2-12-10
By LAURA COX : COOPERSTOWN
Deputy Cade “ is not compensated for the extra training or for having a dog 24/7, which is like having a child.” Richard J. Devlin Jr., Otesgo County Sheriff
Dogs are a man’s best friend. And they make pretty great co-workers too, even if their badges do have to hang from their collars.
For going on eight years, the Otsego County Sheriff’s Department has been assisted by Marty, a German shepherd named after former Sheriff Martin Ralph, who passed away in 1994.
The dog has been an invaluable member of the department having helped make an uncountable number of drug arrests county-wide. Marty was in the spotlight last October for his role in the heroin arrest on Walnut Street, next to Cooperstown Elementary School.
Marty came to the Sheriff’s Department as an 11th month old puppy assigned to Deputy Stan Cade by the veterinarian technician at the State Police K-9 Training Facility.
Cade remembers standing in line with multiple state troopers waiting to be assigned his dog. As he waited for his turn he watched as one of the dogs came charging to the front of the kennel and grabbed at the fencing with his teeth.
“I thought to myself, somebody is going to have their hands full,” Deputy Cade recalled, and that somebody was him.
The dog was signed over to have his hands full. After bringing his dog home to his family in Cherry Valley, Deputy Cade learned that his new dog and partner had no manners. When his daughter Cassandra came down to meet Marty, he chased her right back up the stairs and into her room.
But it didn’t take long for Marty to settle in, learn commands, finish his drug detecting training and get to work at the Sheriff’s Office.
“Marty is an asset to the department,” said Sheriff Richard J. Devlin Jr., “And Deputy Cade goes above and beyond. He is not compensated for the extra training or for having a dog 24/7, which is like having a child.”
The sheriff mentioned that Marty has not only helped make drug busts, but he was also a crucial component in other cases like a couple years ago when two children went missing in Milford. Marty found the children using his tracking abilities.
“It was something we would have spent hours to do with a land search, but Marty took us right to them. It could have been a different outcome if they had been overnight in the woods,” said Sheriff Devlin, then Milford fire chief.
Marty is all business when he is at work, he knows exactly what his job is and he takes it very seriously. Deputy Cade has trained Marty so he is given certain clues for what his particular task is. When he is in his tracking harness he knows he is tracking a scent; a certain collar means he’s looking for drugs.

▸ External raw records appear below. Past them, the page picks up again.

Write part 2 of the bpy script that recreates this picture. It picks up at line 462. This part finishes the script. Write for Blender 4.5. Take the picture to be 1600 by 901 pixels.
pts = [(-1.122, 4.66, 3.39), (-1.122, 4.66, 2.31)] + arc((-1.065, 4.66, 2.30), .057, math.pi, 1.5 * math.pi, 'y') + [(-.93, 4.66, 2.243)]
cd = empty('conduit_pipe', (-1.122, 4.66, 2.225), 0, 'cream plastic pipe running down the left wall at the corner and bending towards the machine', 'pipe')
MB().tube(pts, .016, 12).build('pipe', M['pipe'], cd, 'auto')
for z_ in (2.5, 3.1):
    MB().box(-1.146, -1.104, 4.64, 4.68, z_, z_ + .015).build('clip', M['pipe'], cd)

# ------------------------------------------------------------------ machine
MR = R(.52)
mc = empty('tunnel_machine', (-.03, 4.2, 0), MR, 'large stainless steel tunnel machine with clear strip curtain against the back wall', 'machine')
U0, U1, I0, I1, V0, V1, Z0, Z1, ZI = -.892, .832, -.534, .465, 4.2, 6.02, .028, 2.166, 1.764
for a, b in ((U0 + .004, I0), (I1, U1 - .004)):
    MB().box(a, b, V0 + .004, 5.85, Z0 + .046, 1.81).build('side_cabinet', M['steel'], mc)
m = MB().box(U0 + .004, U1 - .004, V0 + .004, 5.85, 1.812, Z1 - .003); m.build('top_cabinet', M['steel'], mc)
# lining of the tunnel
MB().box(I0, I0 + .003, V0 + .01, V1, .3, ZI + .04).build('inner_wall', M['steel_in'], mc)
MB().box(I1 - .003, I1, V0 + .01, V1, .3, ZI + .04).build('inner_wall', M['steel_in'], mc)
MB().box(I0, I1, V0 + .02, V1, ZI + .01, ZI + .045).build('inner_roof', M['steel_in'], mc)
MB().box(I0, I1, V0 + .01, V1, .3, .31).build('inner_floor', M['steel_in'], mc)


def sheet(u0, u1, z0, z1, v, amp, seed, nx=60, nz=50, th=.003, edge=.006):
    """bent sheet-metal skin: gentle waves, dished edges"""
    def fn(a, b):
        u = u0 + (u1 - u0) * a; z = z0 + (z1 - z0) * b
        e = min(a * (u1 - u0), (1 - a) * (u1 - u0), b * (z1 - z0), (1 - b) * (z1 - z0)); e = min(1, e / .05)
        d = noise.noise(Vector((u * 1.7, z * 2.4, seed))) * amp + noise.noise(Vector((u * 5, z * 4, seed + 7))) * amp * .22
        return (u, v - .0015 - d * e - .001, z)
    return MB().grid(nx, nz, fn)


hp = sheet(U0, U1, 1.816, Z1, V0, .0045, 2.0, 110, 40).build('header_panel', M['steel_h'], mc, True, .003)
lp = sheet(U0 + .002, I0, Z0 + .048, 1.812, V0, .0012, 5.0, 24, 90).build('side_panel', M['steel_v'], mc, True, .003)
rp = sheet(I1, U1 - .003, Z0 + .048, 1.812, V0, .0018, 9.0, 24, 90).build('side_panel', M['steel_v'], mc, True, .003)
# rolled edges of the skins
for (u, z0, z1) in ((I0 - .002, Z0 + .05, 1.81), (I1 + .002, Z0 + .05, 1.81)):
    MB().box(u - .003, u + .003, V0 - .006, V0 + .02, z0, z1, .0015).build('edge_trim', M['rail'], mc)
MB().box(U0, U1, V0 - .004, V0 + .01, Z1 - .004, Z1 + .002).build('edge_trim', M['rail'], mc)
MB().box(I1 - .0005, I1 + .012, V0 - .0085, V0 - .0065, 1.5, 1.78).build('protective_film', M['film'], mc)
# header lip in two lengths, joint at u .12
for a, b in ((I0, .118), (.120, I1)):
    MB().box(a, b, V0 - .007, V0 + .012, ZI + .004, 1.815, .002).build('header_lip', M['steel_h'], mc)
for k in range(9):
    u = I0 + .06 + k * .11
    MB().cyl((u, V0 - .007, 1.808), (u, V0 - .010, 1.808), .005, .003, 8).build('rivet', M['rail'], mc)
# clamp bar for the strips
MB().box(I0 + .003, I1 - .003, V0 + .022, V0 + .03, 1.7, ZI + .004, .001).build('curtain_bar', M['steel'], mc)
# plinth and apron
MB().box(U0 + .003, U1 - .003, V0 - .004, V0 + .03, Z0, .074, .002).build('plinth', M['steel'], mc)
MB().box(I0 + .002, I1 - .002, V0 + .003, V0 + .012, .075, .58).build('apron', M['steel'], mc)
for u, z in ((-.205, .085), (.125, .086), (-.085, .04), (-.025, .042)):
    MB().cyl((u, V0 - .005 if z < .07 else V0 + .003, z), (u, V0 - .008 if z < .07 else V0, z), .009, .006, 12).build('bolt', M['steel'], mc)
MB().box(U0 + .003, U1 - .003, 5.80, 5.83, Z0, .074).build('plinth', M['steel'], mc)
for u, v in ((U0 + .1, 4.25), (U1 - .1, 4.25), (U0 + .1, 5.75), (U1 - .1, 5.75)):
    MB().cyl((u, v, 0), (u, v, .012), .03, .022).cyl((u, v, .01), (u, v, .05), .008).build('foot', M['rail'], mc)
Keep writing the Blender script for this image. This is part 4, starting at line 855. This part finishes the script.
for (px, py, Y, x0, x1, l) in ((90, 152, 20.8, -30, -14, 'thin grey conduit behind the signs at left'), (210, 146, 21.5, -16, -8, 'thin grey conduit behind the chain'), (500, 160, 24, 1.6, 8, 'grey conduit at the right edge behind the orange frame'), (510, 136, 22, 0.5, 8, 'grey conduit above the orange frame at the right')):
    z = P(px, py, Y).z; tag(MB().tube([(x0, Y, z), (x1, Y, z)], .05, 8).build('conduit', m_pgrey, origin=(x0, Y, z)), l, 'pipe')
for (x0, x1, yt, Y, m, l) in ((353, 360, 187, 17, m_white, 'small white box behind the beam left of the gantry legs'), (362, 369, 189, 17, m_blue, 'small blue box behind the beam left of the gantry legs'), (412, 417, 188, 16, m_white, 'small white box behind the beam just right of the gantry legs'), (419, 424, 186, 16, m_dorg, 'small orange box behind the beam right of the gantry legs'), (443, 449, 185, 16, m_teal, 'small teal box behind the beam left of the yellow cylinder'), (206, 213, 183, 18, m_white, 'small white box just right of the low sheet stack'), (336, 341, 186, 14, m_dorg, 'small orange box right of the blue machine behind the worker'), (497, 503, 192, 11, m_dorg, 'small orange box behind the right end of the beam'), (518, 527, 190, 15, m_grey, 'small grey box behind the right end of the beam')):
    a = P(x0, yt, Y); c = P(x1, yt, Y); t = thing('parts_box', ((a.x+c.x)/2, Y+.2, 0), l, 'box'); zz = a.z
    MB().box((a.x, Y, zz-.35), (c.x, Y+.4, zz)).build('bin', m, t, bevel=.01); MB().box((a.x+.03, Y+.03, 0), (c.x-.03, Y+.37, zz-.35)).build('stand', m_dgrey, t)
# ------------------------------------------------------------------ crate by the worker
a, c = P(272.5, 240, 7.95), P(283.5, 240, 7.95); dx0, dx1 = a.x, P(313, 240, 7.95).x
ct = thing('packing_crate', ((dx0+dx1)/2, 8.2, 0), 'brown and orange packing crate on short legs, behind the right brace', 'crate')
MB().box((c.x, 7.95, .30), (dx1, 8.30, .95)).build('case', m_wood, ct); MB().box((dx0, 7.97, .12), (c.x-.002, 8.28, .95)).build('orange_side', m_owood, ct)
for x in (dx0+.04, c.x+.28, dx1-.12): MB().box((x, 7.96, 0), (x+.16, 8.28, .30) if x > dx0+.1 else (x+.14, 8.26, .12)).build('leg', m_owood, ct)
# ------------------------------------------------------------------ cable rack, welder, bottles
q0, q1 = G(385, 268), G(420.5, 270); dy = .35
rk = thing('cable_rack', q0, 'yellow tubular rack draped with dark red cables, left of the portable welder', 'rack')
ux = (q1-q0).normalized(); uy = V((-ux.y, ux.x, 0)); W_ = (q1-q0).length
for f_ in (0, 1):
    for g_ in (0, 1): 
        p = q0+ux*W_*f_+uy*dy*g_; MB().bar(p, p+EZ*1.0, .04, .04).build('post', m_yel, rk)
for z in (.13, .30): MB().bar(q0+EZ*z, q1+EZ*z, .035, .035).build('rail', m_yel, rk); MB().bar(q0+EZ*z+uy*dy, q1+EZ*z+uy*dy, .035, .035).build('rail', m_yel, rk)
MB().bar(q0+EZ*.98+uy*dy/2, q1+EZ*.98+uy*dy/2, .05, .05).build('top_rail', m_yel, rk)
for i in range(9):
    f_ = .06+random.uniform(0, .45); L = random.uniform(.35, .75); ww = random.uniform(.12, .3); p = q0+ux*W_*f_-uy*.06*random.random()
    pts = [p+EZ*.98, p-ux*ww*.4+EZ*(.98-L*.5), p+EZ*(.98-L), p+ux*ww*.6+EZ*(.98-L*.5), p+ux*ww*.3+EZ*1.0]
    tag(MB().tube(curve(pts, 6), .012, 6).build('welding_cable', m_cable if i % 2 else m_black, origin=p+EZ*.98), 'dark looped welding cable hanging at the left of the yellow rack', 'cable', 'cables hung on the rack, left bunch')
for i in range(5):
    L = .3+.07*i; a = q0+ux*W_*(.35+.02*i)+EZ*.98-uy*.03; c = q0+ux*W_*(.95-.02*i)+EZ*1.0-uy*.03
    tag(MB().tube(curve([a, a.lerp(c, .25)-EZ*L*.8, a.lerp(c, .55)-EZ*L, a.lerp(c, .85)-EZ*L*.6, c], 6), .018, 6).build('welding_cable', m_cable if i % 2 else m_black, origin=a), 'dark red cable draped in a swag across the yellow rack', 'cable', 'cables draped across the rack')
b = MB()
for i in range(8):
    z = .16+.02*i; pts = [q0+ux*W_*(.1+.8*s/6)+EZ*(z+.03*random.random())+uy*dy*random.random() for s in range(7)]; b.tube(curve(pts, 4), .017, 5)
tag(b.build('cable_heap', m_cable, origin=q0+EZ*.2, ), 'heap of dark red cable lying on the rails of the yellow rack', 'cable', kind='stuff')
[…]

Deputy Cade and Marty are together all the time whether at home on the farm where Marty plays second fiddle to the family pug – who, while much smaller, rules the roost – or at the office where Marty likes to curl up under Deputy Cade’s desk, the two are inseparable.
Deputy Cade has enjoyed working with Marty and called him a real treat to train because the dog is so intelligent. He has also been satisfied by the work they do together to put criminals behind bars and get drugs off the streets.